SYBIN
Sybin – ostatni przystanek na mapie Transylwanii
Na zakończenie siedmiogrodzkiej przygody docieramy do miasta Sybin (Sibiu). Położone u podnóża Gór Fogaraskich miasto, liczące obecnie ponad 150 tyś mieszkańców jest jednym z głównych ośrodków kulturalnych Rumunii. Dlatego zwolennicy tego typu rozrywek oraz wielbiciele „włóczenia się” po muzeach, nie będą się tutaj nudzili.
Podobnie jak w przypadku Sighisoary i Braszowa, Sybin nie zawodzi nas od samego początku. Pierwsze kroki kierujemy na Piata Mare, czyli tutejszy rynek starego miasta. Otoczony zabytkowymi kamienicami, robi całkiem przyjemne wrażenie. Co prawda od samego początku czujemy się trochę dziwnie, jakby „obserwowani” czy wręcz „śledzeni”?! Mamy nadzieję, że nie chodzą na nami przedstawiciele tajnej policji securitate, bo przecież niczego złego nie zmajstrowaliśmy! Na szczęście po kilku minutach odkrywamy co nas tak spłoszyło! Są to tak zwane Oczy Miasta, czyli wbudowane w dachy domów okna, które jak nic, przypominają oczy.

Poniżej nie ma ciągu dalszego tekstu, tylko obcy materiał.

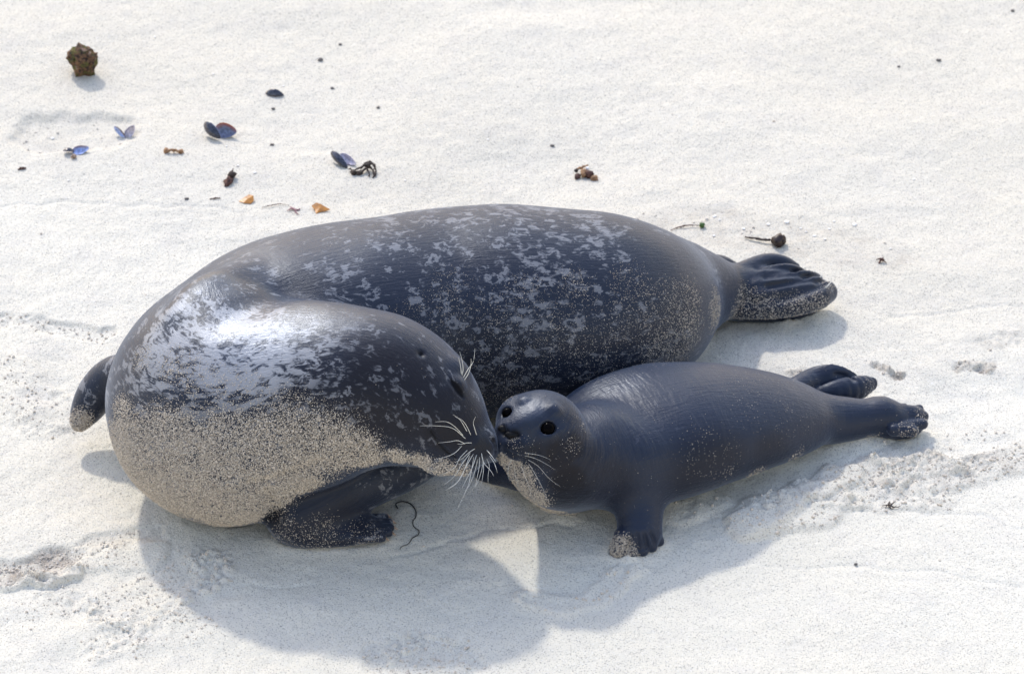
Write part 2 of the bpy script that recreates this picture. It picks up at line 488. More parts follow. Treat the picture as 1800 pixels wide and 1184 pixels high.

Bogatą historię miasta położonego na skrzyżowaniu dawnych szlaków handlowych, które między innymi pełniło rolę stolicy Siedmiogrodu, widać na każdym kroku. Mieszanka kultur – niemieckiej, rumuńskiej i węgierskiej, ukształtowała oblicze obecnego Sybina. Wystarczy wejść do miejscowej knajpy by w menu znaleźć kiełbasę na gorąco lub kotleta na wzór niemiecki, gulasz węgierski a na deser rumuńskie papanasi.
Sybin podzielony jest na Górne i Dolne Miasto z jednym z symboli miasta – Mostem Kłamców. Jest to pierwszy żelazny most w Rumunii a legenda głosi, że załamie się dopiero pod jakimś okrutnym kłamcą. Dlatego z pewną dozą nieśmiałości trzech Jacków weszło na niego, aby podziwiać widoki i zrobić sobie pamiątkowe zdjęcie. Trochę skrzypiało, trochę strzelało, ale most pozostał na swoim miejscu. Z drugiej strony dawny komunistyczny dyktator Nicolae Ceausescu wielokrotnie przemawiał z tego miejsca i nie gruchną w dół, więc z naszymi „małymi” grzeszkami raczej nie powinniśmy się obawiać o stabilność konstrukcji.
Turystów jest sporo, ale nie są to dzikie hordy jakie widzieliśmy na zamku w Branie. Najczęściej słychać język niemiecki, ale naszych rodaków też przybywa. Nasz plan zakładał zaledwie kilka godzin pobytu z Sibinie, więc nie byliśmy w stanie dokładniej poznać tego ciekawego miasta. Pomimo tego uważamy, że warto tu zajrzeć choćby na chwilę.
Wsiedliśmy do samochodów i ruszyliśmy w drogę, a naszym celem była mała wioska Cartisoara, gdzie mieliśmy nocleg przed zaplanowaną na jutro wspinaczką Trasą Transfogarską.